▶ [SHORT EXERCISE] You are to retype all of the data exactly as it appears.

---

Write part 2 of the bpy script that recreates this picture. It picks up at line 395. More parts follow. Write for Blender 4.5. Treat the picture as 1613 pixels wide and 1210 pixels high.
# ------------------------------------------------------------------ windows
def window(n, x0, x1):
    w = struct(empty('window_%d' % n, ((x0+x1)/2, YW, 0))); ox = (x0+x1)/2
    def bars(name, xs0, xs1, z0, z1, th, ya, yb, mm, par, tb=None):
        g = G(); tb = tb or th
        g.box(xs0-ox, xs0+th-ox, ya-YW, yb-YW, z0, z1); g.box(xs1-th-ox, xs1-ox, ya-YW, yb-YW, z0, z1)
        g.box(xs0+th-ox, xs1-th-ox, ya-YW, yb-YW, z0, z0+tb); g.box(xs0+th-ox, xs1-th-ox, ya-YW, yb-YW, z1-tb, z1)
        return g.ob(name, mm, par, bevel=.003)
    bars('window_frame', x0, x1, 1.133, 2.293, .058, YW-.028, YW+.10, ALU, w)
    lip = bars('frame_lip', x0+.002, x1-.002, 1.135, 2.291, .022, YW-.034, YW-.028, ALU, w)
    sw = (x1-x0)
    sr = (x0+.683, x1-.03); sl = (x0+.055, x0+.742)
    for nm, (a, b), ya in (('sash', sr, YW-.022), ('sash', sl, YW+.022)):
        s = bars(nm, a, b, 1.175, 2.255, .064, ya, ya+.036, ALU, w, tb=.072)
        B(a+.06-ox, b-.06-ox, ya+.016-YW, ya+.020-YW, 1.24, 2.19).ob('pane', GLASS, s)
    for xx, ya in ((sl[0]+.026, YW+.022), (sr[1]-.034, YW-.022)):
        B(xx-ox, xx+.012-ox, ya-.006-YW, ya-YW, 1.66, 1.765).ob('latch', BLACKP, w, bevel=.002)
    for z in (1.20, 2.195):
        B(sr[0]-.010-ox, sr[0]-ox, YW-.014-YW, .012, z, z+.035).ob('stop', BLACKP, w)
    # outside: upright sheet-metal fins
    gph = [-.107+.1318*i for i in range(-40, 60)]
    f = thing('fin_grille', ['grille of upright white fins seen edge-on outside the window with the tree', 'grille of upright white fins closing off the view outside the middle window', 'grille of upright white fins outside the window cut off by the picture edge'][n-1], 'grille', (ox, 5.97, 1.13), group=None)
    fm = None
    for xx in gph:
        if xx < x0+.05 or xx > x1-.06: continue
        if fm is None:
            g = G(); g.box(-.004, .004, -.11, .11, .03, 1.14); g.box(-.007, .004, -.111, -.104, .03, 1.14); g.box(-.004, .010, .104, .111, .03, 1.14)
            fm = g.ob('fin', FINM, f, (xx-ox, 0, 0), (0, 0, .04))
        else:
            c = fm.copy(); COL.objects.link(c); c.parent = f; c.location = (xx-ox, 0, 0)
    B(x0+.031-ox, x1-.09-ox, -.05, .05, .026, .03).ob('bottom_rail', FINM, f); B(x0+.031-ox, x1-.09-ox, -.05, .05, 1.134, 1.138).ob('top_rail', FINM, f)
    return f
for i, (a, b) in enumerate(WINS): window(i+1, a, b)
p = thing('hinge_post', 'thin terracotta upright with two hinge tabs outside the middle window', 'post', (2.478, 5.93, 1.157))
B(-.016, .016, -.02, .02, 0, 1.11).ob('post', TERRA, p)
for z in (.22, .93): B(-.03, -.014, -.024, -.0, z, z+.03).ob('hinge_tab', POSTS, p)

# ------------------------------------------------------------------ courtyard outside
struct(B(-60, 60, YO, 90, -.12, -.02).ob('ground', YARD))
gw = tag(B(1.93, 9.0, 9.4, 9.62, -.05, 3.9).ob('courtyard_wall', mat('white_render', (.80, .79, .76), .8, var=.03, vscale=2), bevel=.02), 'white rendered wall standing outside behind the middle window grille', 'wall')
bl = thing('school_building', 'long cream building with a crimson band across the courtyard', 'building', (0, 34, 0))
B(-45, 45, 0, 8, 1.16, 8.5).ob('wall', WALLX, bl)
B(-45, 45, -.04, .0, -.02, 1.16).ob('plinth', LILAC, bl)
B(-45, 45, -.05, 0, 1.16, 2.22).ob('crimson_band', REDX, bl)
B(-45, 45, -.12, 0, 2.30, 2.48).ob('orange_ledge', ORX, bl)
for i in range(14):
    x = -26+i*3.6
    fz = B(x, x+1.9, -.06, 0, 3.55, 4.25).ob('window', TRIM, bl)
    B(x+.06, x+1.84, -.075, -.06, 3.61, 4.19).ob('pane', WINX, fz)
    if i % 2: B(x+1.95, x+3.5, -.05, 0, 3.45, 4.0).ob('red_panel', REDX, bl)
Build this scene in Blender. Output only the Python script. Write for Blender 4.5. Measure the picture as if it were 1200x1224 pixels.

---

▶ [CORRECT OUTPUT]
Write part 2 of the bpy script that recreates this picture. It picks up at line 395. More parts follow. Write for Blender 4.5. Treat the picture as 1613 pixels wide and 1210 pixels high.
# ------------------------------------------------------------------ windows
def window(n, x0, x1):
    w = struct(empty('window_%d' % n, ((x0+x1)/2, YW, 0))); ox = (x0+x1)/2
    def bars(name, xs0, xs1, z0, z1, th, ya, yb, mm, par, tb=None):
        g = G(); tb = tb or th
        g.box(xs0-ox, xs0+th-ox, ya-YW, yb-YW, z0, z1); g.box(xs1-th-ox, xs1-ox, ya-YW, yb-YW, z0, z1)
        g.box(xs0+th-ox, xs1-th-ox, ya-YW, yb-YW, z0, z0+tb); g.box(xs0+th-ox, xs1-th-ox, ya-YW, yb-YW, z1-tb, z1)
        return g.ob(name, mm, par, bevel=.003)
    bars('window_frame', x0, x1, 1.133, 2.293, .058, YW-.028, YW+.10, ALU, w)
    lip = bars('frame_lip', x0+.002, x1-.002, 1.135, 2.291, .022, YW-.034, YW-.028, ALU, w)
    sw = (x1-x0)
    sr = (x0+.683, x1-.03); sl = (x0+.055, x0+.742)
    for nm, (a, b), ya in (('sash', sr, YW-.022), ('sash', sl, YW+.022)):
        s = bars(nm, a, b, 1.175, 2.255, .064, ya, ya+.036, ALU, w, tb=.072)
        B(a+.06-ox, b-.06-ox, ya+.016-YW, ya+.020-YW, 1.24, 2.19).ob('pane', GLASS, s)
    for xx, ya in ((sl[0]+.026, YW+.022), (sr[1]-.034, YW-.022)):
        B(xx-ox, xx+.012-ox, ya-.006-YW, ya-YW, 1.66, 1.765).ob('latch', BLACKP, w, bevel=.002)
    for z in (1.20, 2.195):
        B(sr[0]-.010-ox, sr[0]-ox, YW-.014-YW, .012, z, z+.035).ob('stop', BLACKP, w)
    # outside: upright sheet-metal fins
    gph = [-.107+.1318*i for i in range(-40, 60)]
    f = thing('fin_grille', ['grille of upright white fins seen edge-on outside the window with the tree', 'grille of upright white fins closing off the view outside the middle window', 'grille of upright white fins outside the window cut off by the picture edge'][n-1], 'grille', (ox, 5.97, 1.13), group=None)
    fm = None
    for xx in gph:
        if xx < x0+.05 or xx > x1-.06: continue
        if fm is None:
            g = G(); g.box(-.004, .004, -.11, .11, .03, 1.14); g.box(-.007, .004, -.111, -.104, .03, 1.14); g.box(-.004, .010, .104, .111, .03, 1.14)
            fm = g.ob('fin', FINM, f, (xx-ox, 0, 0), (0, 0, .04))
        else:
            c = fm.copy(); COL.objects.link(c); c.parent = f; c.location = (xx-ox, 0, 0)
    B(x0+.031-ox, x1-.09-ox, -.05, .05, .026, .03).ob('bottom_rail', FINM, f); B(x0+.031-ox, x1-.09-ox, -.05, .05, 1.134, 1.138).ob('top_rail', FINM, f)
    return f
for i, (a, b) in enumerate(WINS): window(i+1, a, b)
p = thing('hinge_post', 'thin terracotta upright with two hinge tabs outside the middle window', 'post', (2.478, 5.93, 1.157))
B(-.016, .016, -.02, .02, 0, 1.11).ob('post', TERRA, p)
for z in (.22, .93): B(-.03, -.014, -.024, -.0, z, z+.03).ob('hinge_tab', POSTS, p)

# ------------------------------------------------------------------ courtyard outside
struct(B(-60, 60, YO, 90, -.12, -.02).ob('ground', YARD))
gw = tag(B(1.93, 9.0, 9.4, 9.62, -.05, 3.9).ob('courtyard_wall', mat('white_render', (.80, .79, .76), .8, var=.03, vscale=2), bevel=.02), 'white rendered wall standing outside behind the middle window grille', 'wall')
bl = thing('school_building', 'long cream building with a crimson band across the courtyard', 'building', (0, 34, 0))
B(-45, 45, 0, 8, 1.16, 8.5).ob('wall', WALLX, bl)
B(-45, 45, -.04, .0, -.02, 1.16).ob('plinth', LILAC, bl)
B(-45, 45, -.05, 0, 1.16, 2.22).ob('crimson_band', REDX, bl)
B(-45, 45, -.12, 0, 2.30, 2.48).ob('orange_ledge', ORX, bl)
for i in range(14):
    x = -26+i*3.6
    fz = B(x, x+1.9, -.06, 0, 3.55, 4.25).ob('window', TRIM, bl)
    B(x+.06, x+1.84, -.075, -.06, 3.61, 4.19).ob('pane', WINX, fz)
    if i % 2: B(x+1.95, x+3.5, -.05, 0, 3.45, 4.0).ob('red_panel', REDX, bl)
Build this scene in Blender. Output only the Python script. Write for Blender 4.5. Measure the picture as if it were 1200x1224 pixels.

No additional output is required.